Kedua, mendorong DPR RI khususnya Tim Panitia Kerja Komisi IX untuk membuka ruang diskusi kepada Koalisi Masyarakat Sipil untuk Keadilan Gender dan Kelompok Rentan dalam Rapat Dengar Pendapat Umum (RDPU).
Ketiga, mendorong Pemerintah dan DPR RI untuk mengakomodasi seluruh aspirasi, saran, dan masukan masyarakat sipil, khususnya terkait isu prioritas gender dan masyarakat rentan.
Keempat, mendorong Pemerintah dan DPR RI menggali lebih dalam hambatan, kebutuhan, serta mengakomodasi pengalaman perempuan dan kelompok rentan agar dapat mewujudkan program sektor kesehatan yang lebih inklusif dan non-diskriminatif.
Kelima, mendorong Pemerintah dan DPR RI membuka ruang dialog dan partisipasi publik mengenai isu prioritas gender dan masyarakat rentan dalam RUU Kesehatan kepada masyarakat sipil, organisasi profesi, dan kelompok masyarakat terdampak lainnya.
Adapun ruang dialog dan partisipasi publik merupakan perwujudan kolaborasi bersama Pemerintah dengan Masyarakat Sipil yang merupakan bagian dari komitmen Pemerintah mengimplementasikan prinsip Pemerintahan yang Terbuka (Open Government).

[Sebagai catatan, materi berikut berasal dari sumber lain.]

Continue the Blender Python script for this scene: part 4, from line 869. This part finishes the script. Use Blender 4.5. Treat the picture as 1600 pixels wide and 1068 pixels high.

Koalisi Masyarakat Sipil untuk Keadilan Gender dan Kelompok Rentan sendiri terdiri atas banyak gabungan organisasi antara lain; Center for Indonesia’s Strategic Development Initiatives (CISDI), Asosiasi LBH APIK Indonesia, Transmen Indonesia, Cangkang Queer, Perkumpulan Lintas Feminis Jakarta, Pusat Kajian dan Advokasi Perlindungan dan Kualitas Hidup Anak (PUSKAPA), Womxn’s Voice, Yayasan Anak Bangsa Merajut Harapan (Angsamerah Foundation), Yayasan IPAS Indonesia, Save All Women and Girls, Yayasan Kesehatan Perempuan, Komunitas Peduli Skizofrenia Indonesia, dan Institute for Criminal Justice Reform (ICJR).